* [TO BE DONE]: Write out all the material exactly. Leave nothing out.

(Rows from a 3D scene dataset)
※

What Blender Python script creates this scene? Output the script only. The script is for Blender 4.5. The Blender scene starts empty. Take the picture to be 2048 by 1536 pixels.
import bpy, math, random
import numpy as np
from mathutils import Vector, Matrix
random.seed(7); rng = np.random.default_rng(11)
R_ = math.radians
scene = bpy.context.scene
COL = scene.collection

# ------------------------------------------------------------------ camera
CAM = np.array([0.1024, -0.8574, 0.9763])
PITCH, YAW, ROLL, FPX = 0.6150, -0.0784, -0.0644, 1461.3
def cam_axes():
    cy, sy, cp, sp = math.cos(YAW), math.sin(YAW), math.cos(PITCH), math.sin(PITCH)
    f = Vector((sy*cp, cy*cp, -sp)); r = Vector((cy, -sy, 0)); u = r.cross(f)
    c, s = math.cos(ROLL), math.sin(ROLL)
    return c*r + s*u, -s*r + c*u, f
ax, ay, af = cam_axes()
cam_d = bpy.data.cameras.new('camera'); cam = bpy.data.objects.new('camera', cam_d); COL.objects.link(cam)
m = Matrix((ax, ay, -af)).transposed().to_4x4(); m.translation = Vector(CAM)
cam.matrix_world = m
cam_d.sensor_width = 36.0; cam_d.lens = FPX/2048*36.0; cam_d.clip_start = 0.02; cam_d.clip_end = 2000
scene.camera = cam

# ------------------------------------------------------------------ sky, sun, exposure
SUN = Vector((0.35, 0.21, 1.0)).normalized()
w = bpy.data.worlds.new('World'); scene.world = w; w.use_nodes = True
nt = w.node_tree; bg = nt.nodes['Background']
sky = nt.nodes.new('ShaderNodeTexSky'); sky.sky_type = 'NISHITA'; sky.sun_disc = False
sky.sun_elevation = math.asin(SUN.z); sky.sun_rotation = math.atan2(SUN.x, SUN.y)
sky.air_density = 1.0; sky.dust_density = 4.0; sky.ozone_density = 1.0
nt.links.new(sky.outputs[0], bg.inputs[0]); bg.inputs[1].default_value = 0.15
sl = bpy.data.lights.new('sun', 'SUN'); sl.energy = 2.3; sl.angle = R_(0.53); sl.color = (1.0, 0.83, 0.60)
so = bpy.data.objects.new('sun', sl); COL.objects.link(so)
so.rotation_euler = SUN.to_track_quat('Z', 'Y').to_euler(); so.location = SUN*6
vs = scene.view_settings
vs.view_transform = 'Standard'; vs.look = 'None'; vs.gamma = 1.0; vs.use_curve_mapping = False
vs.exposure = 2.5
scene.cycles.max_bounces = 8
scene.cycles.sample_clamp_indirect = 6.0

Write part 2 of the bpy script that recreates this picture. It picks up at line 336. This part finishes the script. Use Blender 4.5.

※

* [TASK SOLUTION]:
What Blender Python script creates this scene? Output the script only. The script is for Blender 4.5. The Blender scene starts empty. Take the picture to be 2048 by 1536 pixels.
import bpy, math, random
import numpy as np
from mathutils import Vector, Matrix
random.seed(7); rng = np.random.default_rng(11)
R_ = math.radians
scene = bpy.context.scene
COL = scene.collection

# ------------------------------------------------------------------ camera
CAM = np.array([0.1024, -0.8574, 0.9763])
PITCH, YAW, ROLL, FPX = 0.6150, -0.0784, -0.0644, 1461.3
def cam_axes():
    cy, sy, cp, sp = math.cos(YAW), math.sin(YAW), math.cos(PITCH), math.sin(PITCH)
    f = Vector((sy*cp, cy*cp, -sp)); r = Vector((cy, -sy, 0)); u = r.cross(f)
    c, s = math.cos(ROLL), math.sin(ROLL)
    return c*r + s*u, -s*r + c*u, f
ax, ay, af = cam_axes()
cam_d = bpy.data.cameras.new('camera'); cam = bpy.data.objects.new('camera', cam_d); COL.objects.link(cam)
m = Matrix((ax, ay, -af)).transposed().to_4x4(); m.translation = Vector(CAM)
cam.matrix_world = m
cam_d.sensor_width = 36.0; cam_d.lens = FPX/2048*36.0; cam_d.clip_start = 0.02; cam_d.clip_end = 2000
scene.camera = cam

# ------------------------------------------------------------------ sky, sun, exposure
SUN = Vector((0.35, 0.21, 1.0)).normalized()
w = bpy.data.worlds.new('World'); scene.world = w; w.use_nodes = True
nt = w.node_tree; bg = nt.nodes['Background']
sky = nt.nodes.new('ShaderNodeTexSky'); sky.sky_type = 'NISHITA'; sky.sun_disc = False
sky.sun_elevation = math.asin(SUN.z); sky.sun_rotation = math.atan2(SUN.x, SUN.y)
sky.air_density = 1.0; sky.dust_density = 4.0; sky.ozone_density = 1.0
nt.links.new(sky.outputs[0], bg.inputs[0]); bg.inputs[1].default_value = 0.15
sl = bpy.data.lights.new('sun', 'SUN'); sl.energy = 2.3; sl.angle = R_(0.53); sl.color = (1.0, 0.83, 0.60)
so = bpy.data.objects.new('sun', sl); COL.objects.link(so)
so.rotation_euler = SUN.to_track_quat('Z', 'Y').to_euler(); so.location = SUN*6
vs = scene.view_settings
vs.view_transform = 'Standard'; vs.look = 'None'; vs.gamma = 1.0; vs.use_curve_mapping = False
vs.exposure = 2.5
scene.cycles.max_bounces = 8
scene.cycles.sample_clamp_indirect = 6.0

Write part 2 of the bpy script that recreates this picture. It picks up at line 336. This part finishes the script. Use Blender 4.5.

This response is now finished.